Mars: Taliban training ground?
If you are anything like me, you have been captivated by the accomplishments of America’s latest space exploration program and the landing of the space ship ‘Curiosity’ on the surface of Mars. As a younger man, I worked on the Apollo moon landing program so it should be no surprise that I am a big supporter of America’s space program.
Unless you are a ‘techie’, you probably have no idea how difficult it is to fly a spacecraft 350 million miles and land it safely on the surface of another planet – within the desired target the size of a basketball court. And, oh, by the way, Mars isn’t exactly a stationary target. It spins on it’s axis, just like Earth. Plus, it’s orbit around the Sun isn’t circular – it’s elliptical. At different times of the year, the orbit of Mars around the Sun – and thus it’s relative position to Earth – varies by some 15,500,000 miles.
Yet the geeks at the Jet Propulsion Lab in California landed this mobile laboratory – the size of a P.T. Cruiser - on the surface of Mars, and within a few meters of it’s target. Now get this – it landed within 60 seconds of it’s programmed flight time, after a flight of 8 1/2 months!!! Try to shoot an arrow from New York and hit an apple on someone’s head in Honolulu, while they are riding in a open convertible, and you get an idea of the precision required by the flight of Curiosity.
Why then, I must ask, with all this skill, is the Obama administration shutting down America’s space program? Perhaps a better question might be: “Why was the Curiosity program funded in the first place?” Relax dear readers for I have discovered the answer. Indeed, it is a true epiphany. (We geniuses have them from time to time).
The Curiosity program is not about the exploration of space at all. It is about… America’s war on terror!! And, I have proof.
Take a look at the Mars photographs taken by Curiosity and tell me the place doesn’t look exactly like Afghanistan.
Yes, Mars looks EXACTLY like Afghanistan. So much so that one has to wonder if there is not a secret Taliban training base up there someplace. My view is – and I am somewhat of an expert on space exploration – the real mission of Curiosity is to locate and destroy the Taliban encampments on Mars. In Afghanistan we do it with drones. But even the slowest liberal arts graduate knows that drones don’t have fuel tanks big enough to make it to Mars. Ergo – the mission of Curiosity.
My thought is that the most sensitive instrument on the space craft is a sensor that can detect ‘terrycloth’ from a great distance. Most soldiers in the world’s armies have the good sense to wear helmets into battle, but not the Taliban.

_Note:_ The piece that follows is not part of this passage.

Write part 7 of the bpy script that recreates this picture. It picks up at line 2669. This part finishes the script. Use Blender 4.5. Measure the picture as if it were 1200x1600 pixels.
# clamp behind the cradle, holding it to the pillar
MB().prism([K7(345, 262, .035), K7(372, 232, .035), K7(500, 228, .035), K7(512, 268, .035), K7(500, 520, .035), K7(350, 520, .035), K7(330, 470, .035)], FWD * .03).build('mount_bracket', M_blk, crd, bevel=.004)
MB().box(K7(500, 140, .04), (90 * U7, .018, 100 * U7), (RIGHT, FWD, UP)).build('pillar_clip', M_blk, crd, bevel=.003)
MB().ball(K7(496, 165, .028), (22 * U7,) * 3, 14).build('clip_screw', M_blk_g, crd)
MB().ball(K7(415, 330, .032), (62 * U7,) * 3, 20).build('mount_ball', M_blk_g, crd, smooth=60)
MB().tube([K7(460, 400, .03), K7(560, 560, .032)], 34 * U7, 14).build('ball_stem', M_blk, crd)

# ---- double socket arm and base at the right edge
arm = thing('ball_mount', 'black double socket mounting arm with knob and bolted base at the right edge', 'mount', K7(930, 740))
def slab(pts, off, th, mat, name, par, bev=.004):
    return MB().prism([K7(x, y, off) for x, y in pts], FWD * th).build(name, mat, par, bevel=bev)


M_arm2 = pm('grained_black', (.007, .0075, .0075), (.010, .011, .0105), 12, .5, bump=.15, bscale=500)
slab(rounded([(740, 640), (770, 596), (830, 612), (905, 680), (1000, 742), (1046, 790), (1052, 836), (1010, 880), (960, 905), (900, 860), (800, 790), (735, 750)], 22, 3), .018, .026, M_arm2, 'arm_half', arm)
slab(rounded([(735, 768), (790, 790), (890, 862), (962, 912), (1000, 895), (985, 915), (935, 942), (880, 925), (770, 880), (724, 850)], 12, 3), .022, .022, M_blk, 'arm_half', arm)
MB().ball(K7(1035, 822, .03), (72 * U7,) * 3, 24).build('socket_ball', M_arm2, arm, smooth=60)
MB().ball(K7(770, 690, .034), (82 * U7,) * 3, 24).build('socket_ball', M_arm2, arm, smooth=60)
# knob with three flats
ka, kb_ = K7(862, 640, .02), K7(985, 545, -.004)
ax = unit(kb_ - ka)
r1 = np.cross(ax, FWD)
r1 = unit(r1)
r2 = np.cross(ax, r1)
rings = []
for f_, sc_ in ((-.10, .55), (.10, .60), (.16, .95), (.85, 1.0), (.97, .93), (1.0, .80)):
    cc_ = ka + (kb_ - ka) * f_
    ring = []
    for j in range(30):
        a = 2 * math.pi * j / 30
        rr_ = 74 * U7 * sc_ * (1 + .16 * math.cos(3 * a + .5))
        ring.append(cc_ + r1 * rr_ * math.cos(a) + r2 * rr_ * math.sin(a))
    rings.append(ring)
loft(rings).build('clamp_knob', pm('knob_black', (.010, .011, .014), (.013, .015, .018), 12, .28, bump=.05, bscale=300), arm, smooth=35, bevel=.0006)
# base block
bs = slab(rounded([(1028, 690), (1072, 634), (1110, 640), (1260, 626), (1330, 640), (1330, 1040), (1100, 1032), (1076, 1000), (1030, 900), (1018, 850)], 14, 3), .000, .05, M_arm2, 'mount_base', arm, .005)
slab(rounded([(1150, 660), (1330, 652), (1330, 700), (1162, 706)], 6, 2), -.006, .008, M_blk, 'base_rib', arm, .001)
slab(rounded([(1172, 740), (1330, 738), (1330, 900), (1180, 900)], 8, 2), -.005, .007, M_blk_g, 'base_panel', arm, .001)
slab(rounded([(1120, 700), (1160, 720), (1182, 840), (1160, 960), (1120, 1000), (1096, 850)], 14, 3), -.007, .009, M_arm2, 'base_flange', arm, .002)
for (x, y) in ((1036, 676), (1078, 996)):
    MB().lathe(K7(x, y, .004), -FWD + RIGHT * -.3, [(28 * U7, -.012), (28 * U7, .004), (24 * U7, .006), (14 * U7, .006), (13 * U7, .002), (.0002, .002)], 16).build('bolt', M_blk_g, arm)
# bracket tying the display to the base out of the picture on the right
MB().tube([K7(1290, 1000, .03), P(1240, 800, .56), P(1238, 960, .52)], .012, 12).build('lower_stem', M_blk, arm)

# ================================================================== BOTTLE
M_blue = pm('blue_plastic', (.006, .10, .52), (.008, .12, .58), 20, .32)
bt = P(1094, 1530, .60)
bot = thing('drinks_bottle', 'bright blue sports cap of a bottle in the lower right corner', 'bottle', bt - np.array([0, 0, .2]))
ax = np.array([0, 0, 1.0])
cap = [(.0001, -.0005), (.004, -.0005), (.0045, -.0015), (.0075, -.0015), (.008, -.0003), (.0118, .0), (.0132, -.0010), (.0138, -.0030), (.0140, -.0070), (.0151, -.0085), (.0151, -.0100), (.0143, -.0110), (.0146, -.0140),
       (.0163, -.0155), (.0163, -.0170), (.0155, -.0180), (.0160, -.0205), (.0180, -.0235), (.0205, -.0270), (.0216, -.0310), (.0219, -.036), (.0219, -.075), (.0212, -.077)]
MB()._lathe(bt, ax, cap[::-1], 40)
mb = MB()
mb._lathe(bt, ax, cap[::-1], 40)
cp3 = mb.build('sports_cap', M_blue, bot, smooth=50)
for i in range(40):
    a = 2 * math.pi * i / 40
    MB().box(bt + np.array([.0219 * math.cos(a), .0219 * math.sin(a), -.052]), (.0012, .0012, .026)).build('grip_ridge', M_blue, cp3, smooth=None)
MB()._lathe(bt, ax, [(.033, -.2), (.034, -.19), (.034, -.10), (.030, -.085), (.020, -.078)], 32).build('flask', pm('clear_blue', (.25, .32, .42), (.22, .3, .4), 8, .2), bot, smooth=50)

Fortunately for us, all we have to do is sniff out the towels they wear on their heads, and bada-bing, bada-boom, one dead Taliban. (You REALLY didn’t think that Curiosity’s lasers were for zapping rocks, did you?)
The ultra-sensitive cameras aboard the space craft have a database that is used to identify objects they photograph. For example, the camera photographs an object and compares it with a library of objects in the database. Identification of the photographed object is thus enabled and the appropriate action can be initialized. I have it on good authority that the database contains 127 versions of ‘goat tracks’. With the Islamic terrorists, you find a goat, you find yourself a Taliban. Taliban, of course do not keep goats for food. The Taliban keep goats for (how shall I put this in a politically correct manner?) “social purposes”.
The greatest feature of the Curiosity space craft is that it is mobile. This vehicle can travel up to 300 feet per hour over uneven terrain. This certainly isn’t very fast, but one doesn’t have to be very fast to apprehend a member of the Taliban. Let me illustrate:
I have a friend that is a First Lieutenant in the Marine Corps, serving his second tour in Afghanistan. He wrote me a letter about six months ago and told me about a low-level Taliban leader that his platoon had captured. Apparently, the Marines had made up ‘wanted posters’ with the guy’s picture on them and offered a $1,000 reward to any local tribesman who helped capture him. Three days later, a tribesman walks into the Marines’s camp, handed the Lieutenant the poster and asked for the reward. The tribesman WAS the guy on the poster!! He actually asked for the reward for turning himself in.
So, you see, you don’t have to be very fast – or very smart - to find the Taliban.
And, that’s all I have to say about that.